Sweden: Donors Pledge Over $900 Million for Lebanon

Swedish officials say donor countries meeting in Stockholm have pledged more than $900 million in emergency aid to begin rebuilding war-shattered Lebanon.

Lebanese Prime Minister Fuad Siniora had initially appealed to delegates from 60 governments and aid organizations for $500 million in urgent aid to help post-war recovery.

Speaking Thursday in the Swedish capital, Mr. Siniora said fighting between Israel and Lebanon's Hezbollah militia wiped out 15 years of post-civil war redevelopment.

The meeting comes amid growing Western concerns that cash handouts from Hezbollah to Lebanese with homes destroyed or damaged in the month-long war will strengthen the guerrilla movement.

But Mr.

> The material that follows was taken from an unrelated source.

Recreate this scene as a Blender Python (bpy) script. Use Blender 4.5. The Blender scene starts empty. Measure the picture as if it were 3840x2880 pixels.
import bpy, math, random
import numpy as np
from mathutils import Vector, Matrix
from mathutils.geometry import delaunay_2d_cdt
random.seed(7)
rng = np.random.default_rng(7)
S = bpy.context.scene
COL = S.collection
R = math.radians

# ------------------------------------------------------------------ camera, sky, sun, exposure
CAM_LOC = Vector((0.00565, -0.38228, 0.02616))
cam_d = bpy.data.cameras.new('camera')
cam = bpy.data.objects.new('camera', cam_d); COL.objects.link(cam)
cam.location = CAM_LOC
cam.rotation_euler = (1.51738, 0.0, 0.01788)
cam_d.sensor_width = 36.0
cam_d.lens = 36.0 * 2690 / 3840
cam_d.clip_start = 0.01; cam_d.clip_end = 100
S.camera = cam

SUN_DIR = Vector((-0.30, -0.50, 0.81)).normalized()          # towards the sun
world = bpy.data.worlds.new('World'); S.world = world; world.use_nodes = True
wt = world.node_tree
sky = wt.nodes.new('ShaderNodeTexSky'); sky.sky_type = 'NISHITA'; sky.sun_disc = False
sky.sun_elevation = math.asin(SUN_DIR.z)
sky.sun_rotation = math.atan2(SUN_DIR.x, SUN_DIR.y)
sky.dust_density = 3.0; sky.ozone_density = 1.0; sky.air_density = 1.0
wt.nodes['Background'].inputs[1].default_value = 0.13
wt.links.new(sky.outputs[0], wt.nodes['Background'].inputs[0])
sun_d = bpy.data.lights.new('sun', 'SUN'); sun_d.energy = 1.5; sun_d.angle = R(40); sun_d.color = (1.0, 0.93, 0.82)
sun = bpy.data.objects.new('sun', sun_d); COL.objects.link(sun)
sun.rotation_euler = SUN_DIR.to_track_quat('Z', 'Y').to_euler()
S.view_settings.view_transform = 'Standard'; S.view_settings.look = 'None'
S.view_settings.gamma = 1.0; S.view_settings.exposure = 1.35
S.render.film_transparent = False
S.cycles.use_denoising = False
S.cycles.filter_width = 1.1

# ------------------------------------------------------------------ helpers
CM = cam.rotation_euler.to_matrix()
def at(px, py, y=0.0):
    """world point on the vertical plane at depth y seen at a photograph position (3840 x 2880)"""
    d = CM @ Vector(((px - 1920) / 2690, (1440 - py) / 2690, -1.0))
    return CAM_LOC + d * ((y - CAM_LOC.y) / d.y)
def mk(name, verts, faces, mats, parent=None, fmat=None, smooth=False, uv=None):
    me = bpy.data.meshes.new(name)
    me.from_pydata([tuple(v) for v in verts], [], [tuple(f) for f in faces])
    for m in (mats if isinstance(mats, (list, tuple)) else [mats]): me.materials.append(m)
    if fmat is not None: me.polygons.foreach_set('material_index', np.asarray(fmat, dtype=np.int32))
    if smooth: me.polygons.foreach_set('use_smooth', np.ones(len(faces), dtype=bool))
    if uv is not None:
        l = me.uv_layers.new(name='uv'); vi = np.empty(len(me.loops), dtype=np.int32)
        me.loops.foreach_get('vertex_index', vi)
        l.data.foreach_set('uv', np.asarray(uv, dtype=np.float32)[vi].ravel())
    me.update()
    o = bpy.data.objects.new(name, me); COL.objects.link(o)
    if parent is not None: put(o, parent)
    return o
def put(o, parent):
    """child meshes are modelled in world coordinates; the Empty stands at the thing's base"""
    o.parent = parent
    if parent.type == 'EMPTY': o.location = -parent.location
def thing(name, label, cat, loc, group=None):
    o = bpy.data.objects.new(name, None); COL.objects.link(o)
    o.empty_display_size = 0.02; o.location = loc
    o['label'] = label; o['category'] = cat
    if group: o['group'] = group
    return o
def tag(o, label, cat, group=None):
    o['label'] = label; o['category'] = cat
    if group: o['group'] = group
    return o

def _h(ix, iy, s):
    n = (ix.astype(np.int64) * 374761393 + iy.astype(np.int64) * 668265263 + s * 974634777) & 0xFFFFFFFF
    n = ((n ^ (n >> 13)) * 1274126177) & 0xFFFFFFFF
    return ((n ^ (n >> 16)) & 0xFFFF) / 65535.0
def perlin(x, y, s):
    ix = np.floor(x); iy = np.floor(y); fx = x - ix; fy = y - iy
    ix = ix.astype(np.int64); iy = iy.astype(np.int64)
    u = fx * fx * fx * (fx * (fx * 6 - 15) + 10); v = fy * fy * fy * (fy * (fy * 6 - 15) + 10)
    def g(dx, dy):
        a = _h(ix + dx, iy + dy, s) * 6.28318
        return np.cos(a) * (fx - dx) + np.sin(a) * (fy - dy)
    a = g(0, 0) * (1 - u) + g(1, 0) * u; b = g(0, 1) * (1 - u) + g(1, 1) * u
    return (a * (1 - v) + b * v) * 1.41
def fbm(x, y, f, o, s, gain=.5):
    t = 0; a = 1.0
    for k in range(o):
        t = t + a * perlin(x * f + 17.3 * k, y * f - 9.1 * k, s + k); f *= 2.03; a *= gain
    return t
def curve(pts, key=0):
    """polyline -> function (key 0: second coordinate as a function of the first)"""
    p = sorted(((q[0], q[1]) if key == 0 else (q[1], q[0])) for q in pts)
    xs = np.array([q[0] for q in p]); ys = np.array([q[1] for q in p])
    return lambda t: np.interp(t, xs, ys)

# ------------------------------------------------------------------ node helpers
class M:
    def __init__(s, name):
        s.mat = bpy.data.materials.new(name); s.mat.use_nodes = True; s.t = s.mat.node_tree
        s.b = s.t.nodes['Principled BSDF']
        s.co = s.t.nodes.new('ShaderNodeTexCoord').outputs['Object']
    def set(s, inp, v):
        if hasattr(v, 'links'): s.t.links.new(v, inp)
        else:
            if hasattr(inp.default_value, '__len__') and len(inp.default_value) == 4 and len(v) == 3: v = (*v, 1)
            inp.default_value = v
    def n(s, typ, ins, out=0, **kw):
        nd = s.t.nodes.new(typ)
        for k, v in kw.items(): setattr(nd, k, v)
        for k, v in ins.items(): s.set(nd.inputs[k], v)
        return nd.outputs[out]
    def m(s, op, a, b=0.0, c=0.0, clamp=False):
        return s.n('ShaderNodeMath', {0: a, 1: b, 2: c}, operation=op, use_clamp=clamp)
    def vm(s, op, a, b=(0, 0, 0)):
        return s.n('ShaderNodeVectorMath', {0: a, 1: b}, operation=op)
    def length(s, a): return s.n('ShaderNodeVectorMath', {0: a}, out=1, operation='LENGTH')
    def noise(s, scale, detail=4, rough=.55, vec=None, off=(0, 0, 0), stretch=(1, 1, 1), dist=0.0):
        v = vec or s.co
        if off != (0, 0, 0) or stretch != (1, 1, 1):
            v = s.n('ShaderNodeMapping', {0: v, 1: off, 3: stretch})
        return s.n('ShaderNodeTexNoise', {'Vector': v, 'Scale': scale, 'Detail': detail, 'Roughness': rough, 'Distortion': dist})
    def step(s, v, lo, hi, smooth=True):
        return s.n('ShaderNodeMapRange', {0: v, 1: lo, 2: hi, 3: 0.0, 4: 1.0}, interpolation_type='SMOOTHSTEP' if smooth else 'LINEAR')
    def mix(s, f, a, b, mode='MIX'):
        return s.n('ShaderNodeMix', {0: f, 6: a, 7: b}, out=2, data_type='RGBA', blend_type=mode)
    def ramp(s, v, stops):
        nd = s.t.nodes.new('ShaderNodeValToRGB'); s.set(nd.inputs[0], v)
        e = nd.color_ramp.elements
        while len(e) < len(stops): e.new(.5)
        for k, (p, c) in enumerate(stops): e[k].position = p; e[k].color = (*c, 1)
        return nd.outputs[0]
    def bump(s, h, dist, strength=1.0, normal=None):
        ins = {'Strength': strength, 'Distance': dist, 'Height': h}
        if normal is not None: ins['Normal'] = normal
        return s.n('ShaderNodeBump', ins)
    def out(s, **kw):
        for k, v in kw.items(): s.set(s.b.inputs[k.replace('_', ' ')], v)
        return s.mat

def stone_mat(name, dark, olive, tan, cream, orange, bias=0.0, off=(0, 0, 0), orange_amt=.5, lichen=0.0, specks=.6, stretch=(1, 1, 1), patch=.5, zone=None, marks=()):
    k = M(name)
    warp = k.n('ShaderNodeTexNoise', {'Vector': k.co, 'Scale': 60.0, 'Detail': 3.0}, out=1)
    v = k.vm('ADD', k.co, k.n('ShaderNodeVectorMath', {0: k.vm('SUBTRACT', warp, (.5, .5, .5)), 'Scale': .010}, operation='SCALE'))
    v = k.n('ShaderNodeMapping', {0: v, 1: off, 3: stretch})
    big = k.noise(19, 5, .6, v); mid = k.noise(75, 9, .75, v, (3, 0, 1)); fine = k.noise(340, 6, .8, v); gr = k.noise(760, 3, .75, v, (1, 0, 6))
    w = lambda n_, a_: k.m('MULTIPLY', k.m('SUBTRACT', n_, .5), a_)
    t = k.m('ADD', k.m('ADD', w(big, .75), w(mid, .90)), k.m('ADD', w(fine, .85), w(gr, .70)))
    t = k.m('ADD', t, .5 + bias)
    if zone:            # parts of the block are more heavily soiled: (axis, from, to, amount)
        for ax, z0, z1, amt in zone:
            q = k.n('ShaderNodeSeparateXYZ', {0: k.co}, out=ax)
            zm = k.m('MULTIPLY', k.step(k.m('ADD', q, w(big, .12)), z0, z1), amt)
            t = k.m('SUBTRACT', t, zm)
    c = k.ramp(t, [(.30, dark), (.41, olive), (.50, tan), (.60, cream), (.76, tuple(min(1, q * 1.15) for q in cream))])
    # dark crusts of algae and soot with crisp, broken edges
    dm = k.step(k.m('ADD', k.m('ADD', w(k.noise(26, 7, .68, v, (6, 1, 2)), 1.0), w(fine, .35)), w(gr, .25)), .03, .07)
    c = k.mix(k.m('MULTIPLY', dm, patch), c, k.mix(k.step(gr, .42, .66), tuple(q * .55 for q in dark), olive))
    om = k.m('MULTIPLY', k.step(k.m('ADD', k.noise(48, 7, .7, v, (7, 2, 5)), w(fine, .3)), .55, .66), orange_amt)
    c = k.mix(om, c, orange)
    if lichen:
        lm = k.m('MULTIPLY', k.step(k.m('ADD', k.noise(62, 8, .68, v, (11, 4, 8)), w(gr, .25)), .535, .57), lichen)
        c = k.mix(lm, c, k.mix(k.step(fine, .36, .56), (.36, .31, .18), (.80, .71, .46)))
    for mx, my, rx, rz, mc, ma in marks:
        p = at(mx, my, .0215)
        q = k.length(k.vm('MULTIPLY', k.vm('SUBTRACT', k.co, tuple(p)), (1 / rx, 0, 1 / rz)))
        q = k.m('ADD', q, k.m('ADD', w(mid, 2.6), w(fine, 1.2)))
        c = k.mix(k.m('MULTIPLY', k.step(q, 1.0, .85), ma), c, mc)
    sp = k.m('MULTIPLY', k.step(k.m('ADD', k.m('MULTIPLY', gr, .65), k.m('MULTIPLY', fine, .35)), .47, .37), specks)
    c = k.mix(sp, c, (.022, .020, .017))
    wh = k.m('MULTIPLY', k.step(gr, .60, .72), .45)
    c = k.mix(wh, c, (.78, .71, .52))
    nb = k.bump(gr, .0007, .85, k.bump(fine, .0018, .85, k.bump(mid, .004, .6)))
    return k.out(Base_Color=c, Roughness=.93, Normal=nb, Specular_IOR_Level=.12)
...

Siniora vowed that none of the funds he sought will be distributed by Hezbollah.

He said the war, which ended earlier this month, cost his country billions of dollars in lost revenue from tourism, agriculture and industry.

Mr. Siniora also repeated warnings that Lebanon's reconstruction will be severely undermined if Israel does not lift its air, sea and land blockade of the country. Israel has said the blockade will continue until United Nations peacekeepers are in place in southern Lebanon.

The European Union said today it will contribute $54 million to help Lebanon. Most of the 25 EU member states are expected to pledge additional funds.

Saudi Arabia and Kuwait previously have promised more than $1 billion in aid. The United States is donating $230 million, including 25,000 tons of wheat and training and equipment for Lebanon's military.